Provided information:
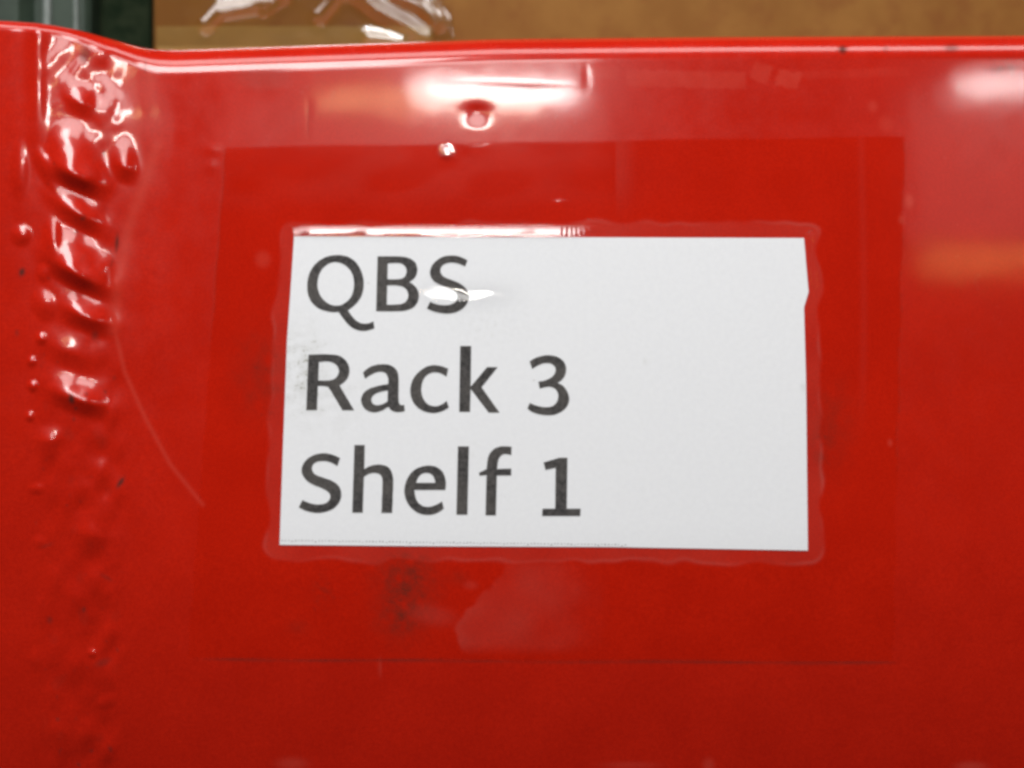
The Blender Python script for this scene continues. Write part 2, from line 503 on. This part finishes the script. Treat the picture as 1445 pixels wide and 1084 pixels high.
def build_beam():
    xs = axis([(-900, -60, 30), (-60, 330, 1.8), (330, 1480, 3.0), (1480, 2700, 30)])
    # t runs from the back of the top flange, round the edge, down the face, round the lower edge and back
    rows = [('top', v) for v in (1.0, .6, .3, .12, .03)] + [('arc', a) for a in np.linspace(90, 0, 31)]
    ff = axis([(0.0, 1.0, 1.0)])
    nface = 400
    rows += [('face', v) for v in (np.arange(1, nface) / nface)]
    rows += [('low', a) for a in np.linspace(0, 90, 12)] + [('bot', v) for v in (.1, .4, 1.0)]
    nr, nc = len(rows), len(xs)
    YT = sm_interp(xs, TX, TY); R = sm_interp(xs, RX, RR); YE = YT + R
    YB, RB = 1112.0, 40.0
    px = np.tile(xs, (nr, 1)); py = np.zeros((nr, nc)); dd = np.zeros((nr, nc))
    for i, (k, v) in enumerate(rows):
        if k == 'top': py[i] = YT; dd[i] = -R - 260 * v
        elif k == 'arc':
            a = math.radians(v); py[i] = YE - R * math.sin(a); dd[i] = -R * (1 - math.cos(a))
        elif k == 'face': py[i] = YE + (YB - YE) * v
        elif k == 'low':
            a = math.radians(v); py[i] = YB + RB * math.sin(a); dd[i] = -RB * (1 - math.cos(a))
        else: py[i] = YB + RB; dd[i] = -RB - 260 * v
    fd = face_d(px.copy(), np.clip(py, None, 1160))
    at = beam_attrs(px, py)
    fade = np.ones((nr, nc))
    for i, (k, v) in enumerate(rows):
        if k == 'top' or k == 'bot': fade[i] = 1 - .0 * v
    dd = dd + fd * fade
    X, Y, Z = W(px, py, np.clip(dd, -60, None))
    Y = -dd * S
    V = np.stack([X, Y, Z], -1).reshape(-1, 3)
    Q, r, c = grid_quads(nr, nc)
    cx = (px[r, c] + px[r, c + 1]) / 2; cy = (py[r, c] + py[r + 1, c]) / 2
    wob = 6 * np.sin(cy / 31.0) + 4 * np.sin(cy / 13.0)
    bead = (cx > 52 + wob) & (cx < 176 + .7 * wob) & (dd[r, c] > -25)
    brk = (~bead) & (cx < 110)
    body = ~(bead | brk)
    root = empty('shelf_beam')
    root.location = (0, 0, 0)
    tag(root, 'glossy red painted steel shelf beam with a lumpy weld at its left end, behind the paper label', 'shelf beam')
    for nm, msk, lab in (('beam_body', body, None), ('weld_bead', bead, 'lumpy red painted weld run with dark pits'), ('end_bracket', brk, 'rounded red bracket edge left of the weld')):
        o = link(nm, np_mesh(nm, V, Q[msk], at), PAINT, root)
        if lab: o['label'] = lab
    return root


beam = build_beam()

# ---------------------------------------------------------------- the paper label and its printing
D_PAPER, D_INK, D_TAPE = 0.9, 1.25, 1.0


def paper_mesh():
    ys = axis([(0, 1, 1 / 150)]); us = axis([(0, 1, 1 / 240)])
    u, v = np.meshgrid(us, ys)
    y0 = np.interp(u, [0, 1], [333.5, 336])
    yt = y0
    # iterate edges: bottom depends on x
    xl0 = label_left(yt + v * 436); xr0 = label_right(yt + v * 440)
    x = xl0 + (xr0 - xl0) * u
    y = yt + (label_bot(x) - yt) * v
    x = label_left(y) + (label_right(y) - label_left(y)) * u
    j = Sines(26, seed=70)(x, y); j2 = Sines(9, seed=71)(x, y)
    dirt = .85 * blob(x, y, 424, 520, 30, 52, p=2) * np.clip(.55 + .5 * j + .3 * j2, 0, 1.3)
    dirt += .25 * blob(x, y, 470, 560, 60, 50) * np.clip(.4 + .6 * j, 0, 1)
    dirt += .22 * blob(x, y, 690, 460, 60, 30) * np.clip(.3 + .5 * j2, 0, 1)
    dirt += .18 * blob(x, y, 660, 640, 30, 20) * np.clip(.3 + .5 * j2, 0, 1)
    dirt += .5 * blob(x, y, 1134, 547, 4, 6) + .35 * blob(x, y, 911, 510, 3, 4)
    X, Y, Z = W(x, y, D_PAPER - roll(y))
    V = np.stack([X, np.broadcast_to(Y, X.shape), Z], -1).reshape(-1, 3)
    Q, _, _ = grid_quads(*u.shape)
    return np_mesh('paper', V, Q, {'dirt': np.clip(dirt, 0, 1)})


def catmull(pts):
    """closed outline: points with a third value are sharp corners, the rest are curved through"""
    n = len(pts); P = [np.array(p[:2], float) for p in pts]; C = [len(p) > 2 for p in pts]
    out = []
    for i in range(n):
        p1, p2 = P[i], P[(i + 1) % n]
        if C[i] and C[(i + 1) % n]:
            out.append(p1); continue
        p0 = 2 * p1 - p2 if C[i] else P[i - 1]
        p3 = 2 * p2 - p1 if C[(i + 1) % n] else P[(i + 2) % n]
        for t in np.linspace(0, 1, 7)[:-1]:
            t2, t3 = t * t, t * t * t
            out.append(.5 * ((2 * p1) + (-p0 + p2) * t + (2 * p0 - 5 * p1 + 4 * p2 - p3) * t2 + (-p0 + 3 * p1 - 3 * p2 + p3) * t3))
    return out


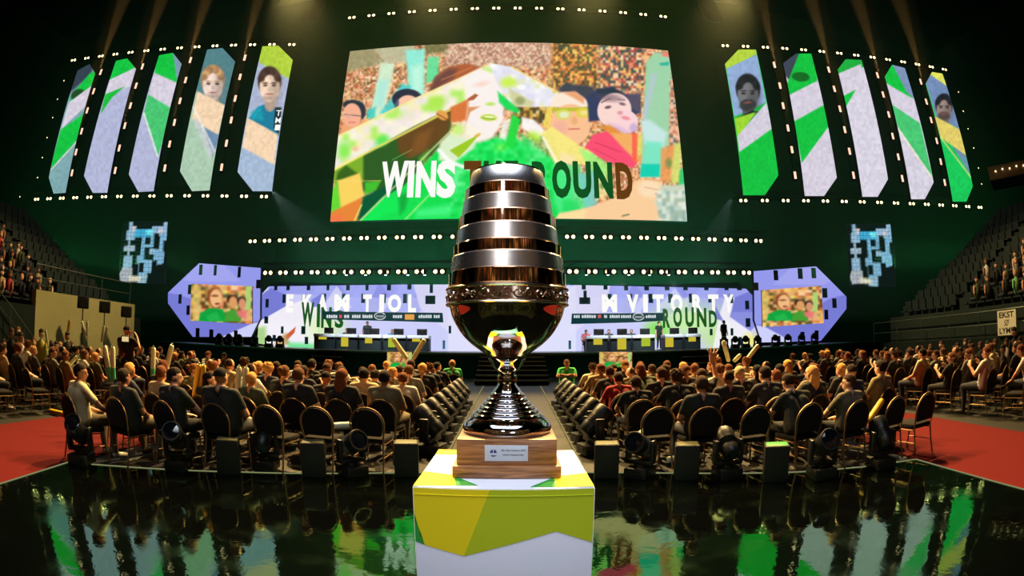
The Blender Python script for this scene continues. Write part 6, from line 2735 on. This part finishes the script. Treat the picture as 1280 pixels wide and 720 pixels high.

Required work:
Leave out the pictures and copy everything else in the records word for word.

Result:
The Blender Python script for this scene continues. Write part 2, from line 503 on. This part finishes the script. Treat the picture as 1445 pixels wide and 1084 pixels high.
def build_beam():
    xs = axis([(-900, -60, 30), (-60, 330, 1.8), (330, 1480, 3.0), (1480, 2700, 30)])
    # t runs from the back of the top flange, round the edge, down the face, round the lower edge and back
    rows = [('top', v) for v in (1.0, .6, .3, .12, .03)] + [('arc', a) for a in np.linspace(90, 0, 31)]
    ff = axis([(0.0, 1.0, 1.0)])
    nface = 400
    rows += [('face', v) for v in (np.arange(1, nface) / nface)]
    rows += [('low', a) for a in np.linspace(0, 90, 12)] + [('bot', v) for v in (.1, .4, 1.0)]
    nr, nc = len(rows), len(xs)
    YT = sm_interp(xs, TX, TY); R = sm_interp(xs, RX, RR); YE = YT + R
    YB, RB = 1112.0, 40.0
    px = np.tile(xs, (nr, 1)); py = np.zeros((nr, nc)); dd = np.zeros((nr, nc))
    for i, (k, v) in enumerate(rows):
        if k == 'top': py[i] = YT; dd[i] = -R - 260 * v
        elif k == 'arc':
            a = math.radians(v); py[i] = YE - R * math.sin(a); dd[i] = -R * (1 - math.cos(a))
        elif k == 'face': py[i] = YE + (YB - YE) * v
        elif k == 'low':
            a = math.radians(v); py[i] = YB + RB * math.sin(a); dd[i] = -RB * (1 - math.cos(a))
        else: py[i] = YB + RB; dd[i] = -RB - 260 * v
    fd = face_d(px.copy(), np.clip(py, None, 1160))
    at = beam_attrs(px, py)
    fade = np.ones((nr, nc))
    for i, (k, v) in enumerate(rows):
        if k == 'top' or k == 'bot': fade[i] = 1 - .0 * v
    dd = dd + fd * fade
    X, Y, Z = W(px, py, np.clip(dd, -60, None))
    Y = -dd * S
    V = np.stack([X, Y, Z], -1).reshape(-1, 3)
    Q, r, c = grid_quads(nr, nc)
    cx = (px[r, c] + px[r, c + 1]) / 2; cy = (py[r, c] + py[r + 1, c]) / 2
    wob = 6 * np.sin(cy / 31.0) + 4 * np.sin(cy / 13.0)
    bead = (cx > 52 + wob) & (cx < 176 + .7 * wob) & (dd[r, c] > -25)
    brk = (~bead) & (cx < 110)
    body = ~(bead | brk)
    root = empty('shelf_beam')
    root.location = (0, 0, 0)
    tag(root, 'glossy red painted steel shelf beam with a lumpy weld at its left end, behind the paper label', 'shelf beam')
    for nm, msk, lab in (('beam_body', body, None), ('weld_bead', bead, 'lumpy red painted weld run with dark pits'), ('end_bracket', brk, 'rounded red bracket edge left of the weld')):
        o = link(nm, np_mesh(nm, V, Q[msk], at), PAINT, root)
        if lab: o['label'] = lab
    return root


beam = build_beam()

# ---------------------------------------------------------------- the paper label and its printing
D_PAPER, D_INK, D_TAPE = 0.9, 1.25, 1.0


def paper_mesh():
    ys = axis([(0, 1, 1 / 150)]); us = axis([(0, 1, 1 / 240)])
    u, v = np.meshgrid(us, ys)
    y0 = np.interp(u, [0, 1], [333.5, 336])
    yt = y0
    # iterate edges: bottom depends on x
    xl0 = label_left(yt + v * 436); xr0 = label_right(yt + v * 440)
    x = xl0 + (xr0 - xl0) * u
    y = yt + (label_bot(x) - yt) * v
    x = label_left(y) + (label_right(y) - label_left(y)) * u
    j = Sines(26, seed=70)(x, y); j2 = Sines(9, seed=71)(x, y)
    dirt = .85 * blob(x, y, 424, 520, 30, 52, p=2) * np.clip(.55 + .5 * j + .3 * j2, 0, 1.3)
    dirt += .25 * blob(x, y, 470, 560, 60, 50) * np.clip(.4 + .6 * j, 0, 1)
    dirt += .22 * blob(x, y, 690, 460, 60, 30) * np.clip(.3 + .5 * j2, 0, 1)
    dirt += .18 * blob(x, y, 660, 640, 30, 20) * np.clip(.3 + .5 * j2, 0, 1)
    dirt += .5 * blob(x, y, 1134, 547, 4, 6) + .35 * blob(x, y, 911, 510, 3, 4)
    X, Y, Z = W(x, y, D_PAPER - roll(y))
    V = np.stack([X, np.broadcast_to(Y, X.shape), Z], -1).reshape(-1, 3)
    Q, _, _ = grid_quads(*u.shape)
    return np_mesh('paper', V, Q, {'dirt': np.clip(dirt, 0, 1)})


def catmull(pts):
    """closed outline: points with a third value are sharp corners, the rest are curved through"""
    n = len(pts); P = [np.array(p[:2], float) for p in pts]; C = [len(p) > 2 for p in pts]
    out = []
    for i in range(n):
        p1, p2 = P[i], P[(i + 1) % n]
        if C[i] and C[(i + 1) % n]:
            out.append(p1); continue
        p0 = 2 * p1 - p2 if C[i] else P[i - 1]
        p3 = 2 * p2 - p1 if C[(i + 1) % n] else P[(i + 2) % n]
        for t in np.linspace(0, 1, 7)[:-1]:
            t2, t3 = t * t, t * t * t
            out.append(.5 * ((2 * p1) + (-p0 + p2) * t + (2 * p0 - 5 * p1 + 4 * p2 - p3) * t2 + (-p0 + 3 * p1 - 3 * p2 + p3) * t3))
    return out


The Blender Python script for this scene continues. Write part 6, from line 2735 on. This part finishes the script. Treat the picture as 1280 pixels wide and 720 pixels high.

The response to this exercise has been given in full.